■ TASK STATEMENT: Retype each line of the listing below, from the first through the one holding "mb.build('rail', M['wood'], gw)", with no other lines.

■ DATA EXTRACT:

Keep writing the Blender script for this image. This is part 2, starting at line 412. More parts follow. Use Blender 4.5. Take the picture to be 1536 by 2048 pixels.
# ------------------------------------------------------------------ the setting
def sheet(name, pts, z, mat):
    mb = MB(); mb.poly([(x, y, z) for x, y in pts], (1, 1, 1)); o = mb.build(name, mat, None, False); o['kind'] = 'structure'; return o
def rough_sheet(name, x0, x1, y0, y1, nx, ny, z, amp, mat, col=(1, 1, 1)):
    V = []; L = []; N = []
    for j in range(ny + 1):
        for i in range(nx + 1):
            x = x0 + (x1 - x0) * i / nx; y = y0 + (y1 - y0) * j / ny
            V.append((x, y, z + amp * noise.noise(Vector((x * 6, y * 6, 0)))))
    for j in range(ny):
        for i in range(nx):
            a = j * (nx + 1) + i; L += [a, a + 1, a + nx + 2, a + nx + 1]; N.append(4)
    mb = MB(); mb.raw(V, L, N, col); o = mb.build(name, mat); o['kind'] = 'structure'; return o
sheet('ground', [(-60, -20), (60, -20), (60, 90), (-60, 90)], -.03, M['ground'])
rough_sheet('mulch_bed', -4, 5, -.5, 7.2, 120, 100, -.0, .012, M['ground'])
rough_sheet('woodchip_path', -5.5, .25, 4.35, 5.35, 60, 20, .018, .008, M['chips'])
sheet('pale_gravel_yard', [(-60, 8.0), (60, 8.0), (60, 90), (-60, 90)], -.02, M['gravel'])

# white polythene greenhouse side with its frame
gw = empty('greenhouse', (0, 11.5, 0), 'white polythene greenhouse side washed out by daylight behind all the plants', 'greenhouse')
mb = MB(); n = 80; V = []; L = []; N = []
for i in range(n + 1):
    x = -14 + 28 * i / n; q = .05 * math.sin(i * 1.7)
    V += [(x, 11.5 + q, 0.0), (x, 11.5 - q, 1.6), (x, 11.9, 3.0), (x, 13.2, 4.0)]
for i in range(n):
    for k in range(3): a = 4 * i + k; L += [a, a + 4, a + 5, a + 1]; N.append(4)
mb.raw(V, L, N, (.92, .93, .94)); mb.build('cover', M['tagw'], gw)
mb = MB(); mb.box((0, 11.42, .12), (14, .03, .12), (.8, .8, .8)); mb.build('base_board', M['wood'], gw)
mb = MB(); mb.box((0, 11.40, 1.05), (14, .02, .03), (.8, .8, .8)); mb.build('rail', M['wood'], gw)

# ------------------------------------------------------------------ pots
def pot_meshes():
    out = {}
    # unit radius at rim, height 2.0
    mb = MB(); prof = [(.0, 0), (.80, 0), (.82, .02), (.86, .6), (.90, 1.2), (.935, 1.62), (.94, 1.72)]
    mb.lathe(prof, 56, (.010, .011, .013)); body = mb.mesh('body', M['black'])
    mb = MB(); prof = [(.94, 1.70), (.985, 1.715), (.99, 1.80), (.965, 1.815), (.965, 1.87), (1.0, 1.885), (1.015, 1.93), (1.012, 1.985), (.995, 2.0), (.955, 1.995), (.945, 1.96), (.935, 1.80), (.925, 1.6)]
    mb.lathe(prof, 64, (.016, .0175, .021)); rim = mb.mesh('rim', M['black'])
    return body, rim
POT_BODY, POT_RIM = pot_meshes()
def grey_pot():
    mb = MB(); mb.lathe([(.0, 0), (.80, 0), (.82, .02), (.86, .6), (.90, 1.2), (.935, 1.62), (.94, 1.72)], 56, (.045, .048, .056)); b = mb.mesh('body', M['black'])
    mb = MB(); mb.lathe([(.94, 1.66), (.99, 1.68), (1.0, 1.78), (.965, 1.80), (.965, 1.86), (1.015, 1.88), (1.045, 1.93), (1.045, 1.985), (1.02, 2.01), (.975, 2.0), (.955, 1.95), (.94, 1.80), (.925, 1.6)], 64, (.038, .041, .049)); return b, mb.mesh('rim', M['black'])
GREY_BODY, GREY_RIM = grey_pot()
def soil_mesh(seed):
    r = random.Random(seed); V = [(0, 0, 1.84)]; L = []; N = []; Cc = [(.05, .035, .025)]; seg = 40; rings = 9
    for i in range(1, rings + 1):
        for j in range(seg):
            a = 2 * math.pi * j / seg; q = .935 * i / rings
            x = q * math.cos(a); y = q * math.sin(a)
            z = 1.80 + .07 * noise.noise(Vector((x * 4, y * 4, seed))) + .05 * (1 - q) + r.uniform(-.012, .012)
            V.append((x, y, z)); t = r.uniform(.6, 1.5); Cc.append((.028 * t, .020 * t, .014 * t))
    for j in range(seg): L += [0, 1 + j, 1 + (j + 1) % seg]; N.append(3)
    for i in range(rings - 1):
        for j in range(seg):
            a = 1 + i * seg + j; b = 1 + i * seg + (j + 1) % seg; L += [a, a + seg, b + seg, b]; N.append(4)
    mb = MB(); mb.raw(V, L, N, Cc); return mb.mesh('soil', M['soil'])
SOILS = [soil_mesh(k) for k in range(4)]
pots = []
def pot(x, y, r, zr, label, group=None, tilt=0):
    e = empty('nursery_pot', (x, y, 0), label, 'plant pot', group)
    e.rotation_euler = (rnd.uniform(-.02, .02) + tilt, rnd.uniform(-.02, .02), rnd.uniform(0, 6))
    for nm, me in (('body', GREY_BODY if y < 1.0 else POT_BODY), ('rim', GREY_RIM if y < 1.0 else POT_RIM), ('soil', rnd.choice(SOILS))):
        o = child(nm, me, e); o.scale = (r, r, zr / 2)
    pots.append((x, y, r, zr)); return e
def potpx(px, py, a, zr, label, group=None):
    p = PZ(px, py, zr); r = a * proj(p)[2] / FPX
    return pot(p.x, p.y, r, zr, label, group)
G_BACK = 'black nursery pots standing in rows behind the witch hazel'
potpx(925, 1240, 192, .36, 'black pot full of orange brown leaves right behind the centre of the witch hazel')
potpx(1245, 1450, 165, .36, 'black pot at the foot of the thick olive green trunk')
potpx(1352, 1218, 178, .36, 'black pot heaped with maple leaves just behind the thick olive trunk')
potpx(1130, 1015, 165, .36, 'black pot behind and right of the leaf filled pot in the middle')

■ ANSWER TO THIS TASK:
Keep writing the Blender script for this image. This is part 2, starting at line 412. More parts follow. Use Blender 4.5. Take the picture to be 1536 by 2048 pixels.
# ------------------------------------------------------------------ the setting
def sheet(name, pts, z, mat):
    mb = MB(); mb.poly([(x, y, z) for x, y in pts], (1, 1, 1)); o = mb.build(name, mat, None, False); o['kind'] = 'structure'; return o
def rough_sheet(name, x0, x1, y0, y1, nx, ny, z, amp, mat, col=(1, 1, 1)):
    V = []; L = []; N = []
    for j in range(ny + 1):
        for i in range(nx + 1):
            x = x0 + (x1 - x0) * i / nx; y = y0 + (y1 - y0) * j / ny
            V.append((x, y, z + amp * noise.noise(Vector((x * 6, y * 6, 0)))))
    for j in range(ny):
        for i in range(nx):
            a = j * (nx + 1) + i; L += [a, a + 1, a + nx + 2, a + nx + 1]; N.append(4)
    mb = MB(); mb.raw(V, L, N, col); o = mb.build(name, mat); o['kind'] = 'structure'; return o
sheet('ground', [(-60, -20), (60, -20), (60, 90), (-60, 90)], -.03, M['ground'])
rough_sheet('mulch_bed', -4, 5, -.5, 7.2, 120, 100, -.0, .012, M['ground'])
rough_sheet('woodchip_path', -5.5, .25, 4.35, 5.35, 60, 20, .018, .008, M['chips'])
sheet('pale_gravel_yard', [(-60, 8.0), (60, 8.0), (60, 90), (-60, 90)], -.02, M['gravel'])

# white polythene greenhouse side with its frame
gw = empty('greenhouse', (0, 11.5, 0), 'white polythene greenhouse side washed out by daylight behind all the plants', 'greenhouse')
mb = MB(); n = 80; V = []; L = []; N = []
for i in range(n + 1):
    x = -14 + 28 * i / n; q = .05 * math.sin(i * 1.7)
    V += [(x, 11.5 + q, 0.0), (x, 11.5 - q, 1.6), (x, 11.9, 3.0), (x, 13.2, 4.0)]
for i in range(n):
    for k in range(3): a = 4 * i + k; L += [a, a + 4, a + 5, a + 1]; N.append(4)
mb.raw(V, L, N, (.92, .93, .94)); mb.build('cover', M['tagw'], gw)
mb = MB(); mb.box((0, 11.42, .12), (14, .03, .12), (.8, .8, .8)); mb.build('base_board', M['wood'], gw)
mb = MB(); mb.box((0, 11.40, 1.05), (14, .02, .03), (.8, .8, .8)); mb.build('rail', M['wood'], gw)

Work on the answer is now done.